Work required
Repeat exactly the lines running from the line that contains "Continue the Blender" to the line that contains "struct(carpet)"; include both ends and add nothing.

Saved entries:

........

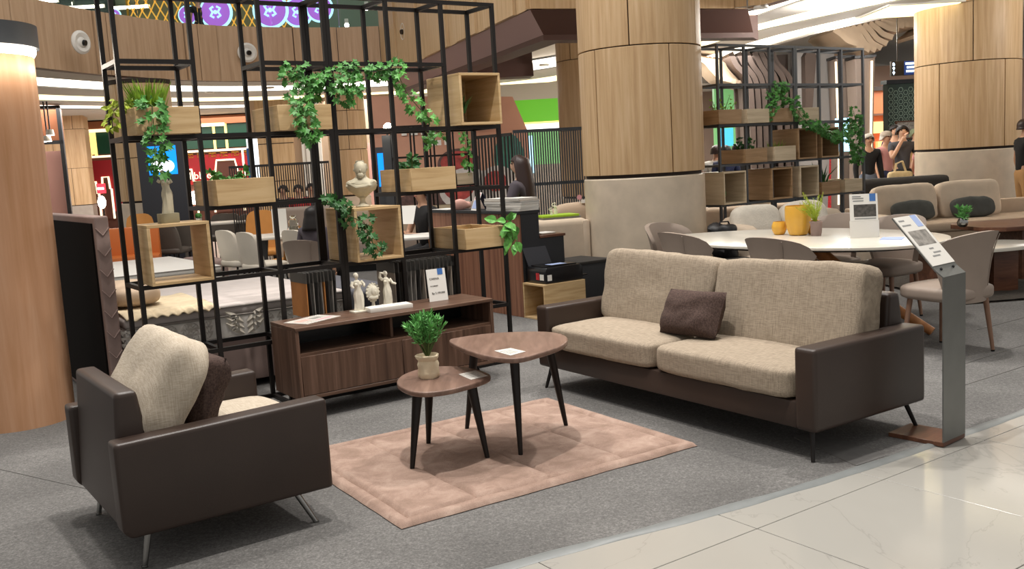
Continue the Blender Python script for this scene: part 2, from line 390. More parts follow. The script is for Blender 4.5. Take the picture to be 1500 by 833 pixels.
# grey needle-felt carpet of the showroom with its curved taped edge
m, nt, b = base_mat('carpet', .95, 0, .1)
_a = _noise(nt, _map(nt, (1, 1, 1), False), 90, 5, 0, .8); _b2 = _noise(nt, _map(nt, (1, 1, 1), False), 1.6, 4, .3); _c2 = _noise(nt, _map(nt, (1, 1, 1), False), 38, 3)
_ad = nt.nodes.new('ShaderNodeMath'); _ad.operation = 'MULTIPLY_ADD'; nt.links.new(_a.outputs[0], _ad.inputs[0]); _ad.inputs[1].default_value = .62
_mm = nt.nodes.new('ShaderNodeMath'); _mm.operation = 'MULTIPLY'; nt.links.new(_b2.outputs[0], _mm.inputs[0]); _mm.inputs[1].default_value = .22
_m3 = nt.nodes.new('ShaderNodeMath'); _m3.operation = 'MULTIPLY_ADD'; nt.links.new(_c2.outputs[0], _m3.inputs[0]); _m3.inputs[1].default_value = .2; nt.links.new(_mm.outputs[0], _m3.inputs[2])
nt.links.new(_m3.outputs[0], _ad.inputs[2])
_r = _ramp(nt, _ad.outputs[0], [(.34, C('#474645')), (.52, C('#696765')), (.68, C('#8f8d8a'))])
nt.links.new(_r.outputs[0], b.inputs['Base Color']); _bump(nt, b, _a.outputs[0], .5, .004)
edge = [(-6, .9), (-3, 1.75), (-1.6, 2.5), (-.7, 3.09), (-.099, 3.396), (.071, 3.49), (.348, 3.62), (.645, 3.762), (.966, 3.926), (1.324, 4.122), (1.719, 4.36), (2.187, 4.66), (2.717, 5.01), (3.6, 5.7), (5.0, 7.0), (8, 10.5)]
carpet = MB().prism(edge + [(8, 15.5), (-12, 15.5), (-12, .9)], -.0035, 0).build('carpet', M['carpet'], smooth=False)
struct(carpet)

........

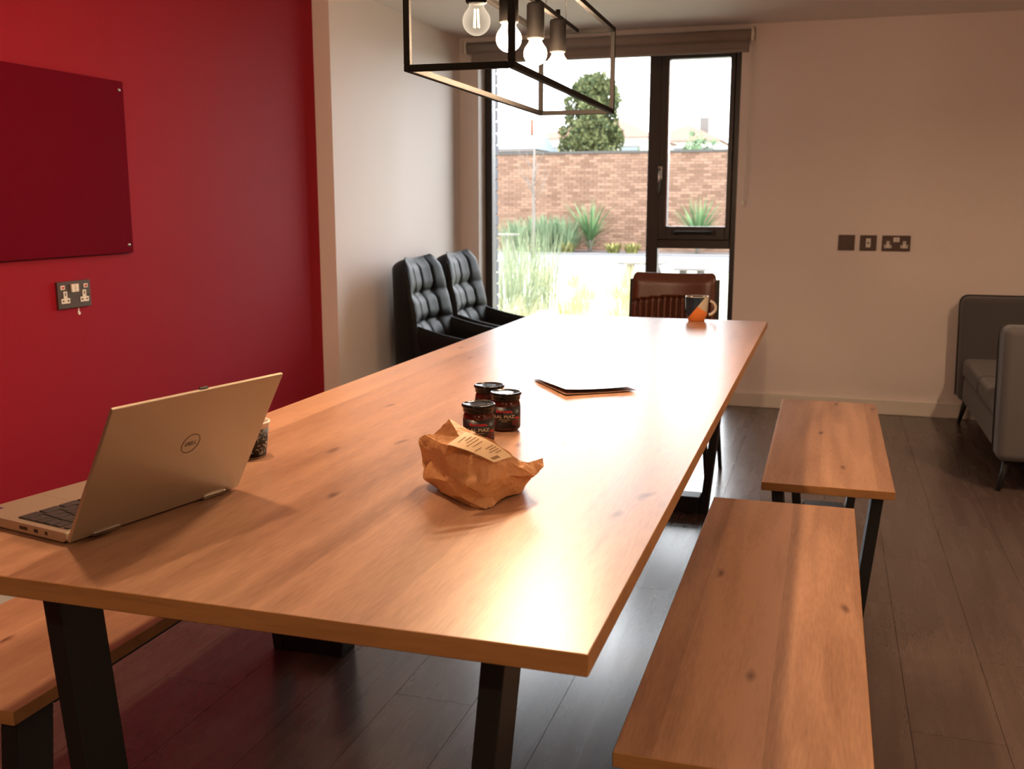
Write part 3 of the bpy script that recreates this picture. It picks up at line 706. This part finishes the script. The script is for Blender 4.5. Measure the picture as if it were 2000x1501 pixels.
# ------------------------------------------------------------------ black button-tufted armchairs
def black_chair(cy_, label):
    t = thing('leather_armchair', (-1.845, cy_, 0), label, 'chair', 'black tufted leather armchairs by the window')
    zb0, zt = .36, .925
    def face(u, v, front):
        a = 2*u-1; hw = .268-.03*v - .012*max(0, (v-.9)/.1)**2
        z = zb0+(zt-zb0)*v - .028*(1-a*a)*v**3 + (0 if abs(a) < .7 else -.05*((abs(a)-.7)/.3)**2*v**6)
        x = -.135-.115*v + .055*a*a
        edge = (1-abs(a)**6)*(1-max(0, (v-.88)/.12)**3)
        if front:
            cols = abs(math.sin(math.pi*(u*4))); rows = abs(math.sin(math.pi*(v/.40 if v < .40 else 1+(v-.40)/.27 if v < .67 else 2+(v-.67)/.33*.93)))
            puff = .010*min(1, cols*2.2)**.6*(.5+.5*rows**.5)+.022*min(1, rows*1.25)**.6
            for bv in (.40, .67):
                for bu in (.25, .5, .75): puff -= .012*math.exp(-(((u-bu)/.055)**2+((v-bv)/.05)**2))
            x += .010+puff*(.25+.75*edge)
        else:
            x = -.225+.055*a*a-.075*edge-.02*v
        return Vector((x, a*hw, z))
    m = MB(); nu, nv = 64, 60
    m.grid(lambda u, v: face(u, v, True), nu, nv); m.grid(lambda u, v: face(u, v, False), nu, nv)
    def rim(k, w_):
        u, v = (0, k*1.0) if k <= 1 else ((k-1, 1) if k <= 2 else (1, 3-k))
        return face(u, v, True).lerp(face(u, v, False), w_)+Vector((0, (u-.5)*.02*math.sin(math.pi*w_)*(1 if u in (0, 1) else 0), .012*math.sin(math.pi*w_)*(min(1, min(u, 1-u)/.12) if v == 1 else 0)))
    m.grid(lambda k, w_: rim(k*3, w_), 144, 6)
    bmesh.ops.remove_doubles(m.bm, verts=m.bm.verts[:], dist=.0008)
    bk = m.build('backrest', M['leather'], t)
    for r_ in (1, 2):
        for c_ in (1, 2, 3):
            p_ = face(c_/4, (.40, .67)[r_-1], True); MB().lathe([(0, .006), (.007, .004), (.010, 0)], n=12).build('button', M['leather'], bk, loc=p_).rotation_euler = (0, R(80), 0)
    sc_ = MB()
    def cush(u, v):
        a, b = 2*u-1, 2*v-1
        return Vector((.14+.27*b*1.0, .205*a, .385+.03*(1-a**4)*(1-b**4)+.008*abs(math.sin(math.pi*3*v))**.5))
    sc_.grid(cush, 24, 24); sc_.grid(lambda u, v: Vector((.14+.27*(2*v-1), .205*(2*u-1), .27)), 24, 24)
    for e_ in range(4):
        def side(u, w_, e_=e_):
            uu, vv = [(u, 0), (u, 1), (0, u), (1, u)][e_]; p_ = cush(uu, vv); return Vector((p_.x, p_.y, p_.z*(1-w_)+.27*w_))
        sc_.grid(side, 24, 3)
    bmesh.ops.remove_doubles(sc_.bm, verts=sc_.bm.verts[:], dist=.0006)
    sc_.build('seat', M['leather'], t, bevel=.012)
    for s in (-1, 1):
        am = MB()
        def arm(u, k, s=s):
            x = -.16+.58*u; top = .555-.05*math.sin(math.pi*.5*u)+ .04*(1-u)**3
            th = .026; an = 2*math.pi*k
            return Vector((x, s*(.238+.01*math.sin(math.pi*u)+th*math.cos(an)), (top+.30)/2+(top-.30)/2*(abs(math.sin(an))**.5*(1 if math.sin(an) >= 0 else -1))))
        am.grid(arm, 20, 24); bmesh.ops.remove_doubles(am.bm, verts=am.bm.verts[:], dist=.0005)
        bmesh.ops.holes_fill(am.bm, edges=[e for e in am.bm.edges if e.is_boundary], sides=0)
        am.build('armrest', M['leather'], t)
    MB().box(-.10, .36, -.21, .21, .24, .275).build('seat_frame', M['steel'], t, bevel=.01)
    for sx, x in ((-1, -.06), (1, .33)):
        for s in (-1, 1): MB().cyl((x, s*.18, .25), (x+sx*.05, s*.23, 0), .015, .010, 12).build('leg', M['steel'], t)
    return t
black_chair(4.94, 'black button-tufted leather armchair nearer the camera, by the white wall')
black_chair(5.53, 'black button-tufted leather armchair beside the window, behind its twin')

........

The output
Continue the Blender Python script for this scene: part 2, from line 390. More parts follow. The script is for Blender 4.5. Take the picture to be 1500 by 833 pixels.
# grey needle-felt carpet of the showroom with its curved taped edge
m, nt, b = base_mat('carpet', .95, 0, .1)
_a = _noise(nt, _map(nt, (1, 1, 1), False), 90, 5, 0, .8); _b2 = _noise(nt, _map(nt, (1, 1, 1), False), 1.6, 4, .3); _c2 = _noise(nt, _map(nt, (1, 1, 1), False), 38, 3)
_ad = nt.nodes.new('ShaderNodeMath'); _ad.operation = 'MULTIPLY_ADD'; nt.links.new(_a.outputs[0], _ad.inputs[0]); _ad.inputs[1].default_value = .62
_mm = nt.nodes.new('ShaderNodeMath'); _mm.operation = 'MULTIPLY'; nt.links.new(_b2.outputs[0], _mm.inputs[0]); _mm.inputs[1].default_value = .22
_m3 = nt.nodes.new('ShaderNodeMath'); _m3.operation = 'MULTIPLY_ADD'; nt.links.new(_c2.outputs[0], _m3.inputs[0]); _m3.inputs[1].default_value = .2; nt.links.new(_mm.outputs[0], _m3.inputs[2])
nt.links.new(_m3.outputs[0], _ad.inputs[2])
_r = _ramp(nt, _ad.outputs[0], [(.34, C('#474645')), (.52, C('#696765')), (.68, C('#8f8d8a'))])
nt.links.new(_r.outputs[0], b.inputs['Base Color']); _bump(nt, b, _a.outputs[0], .5, .004)
edge = [(-6, .9), (-3, 1.75), (-1.6, 2.5), (-.7, 3.09), (-.099, 3.396), (.071, 3.49), (.348, 3.62), (.645, 3.762), (.966, 3.926), (1.324, 4.122), (1.719, 4.36), (2.187, 4.66), (2.717, 5.01), (3.6, 5.7), (5.0, 7.0), (8, 10.5)]
carpet = MB().prism(edge + [(8, 15.5), (-12, 15.5), (-12, .9)], -.0035, 0).build('carpet', M['carpet'], smooth=False)
struct(carpet)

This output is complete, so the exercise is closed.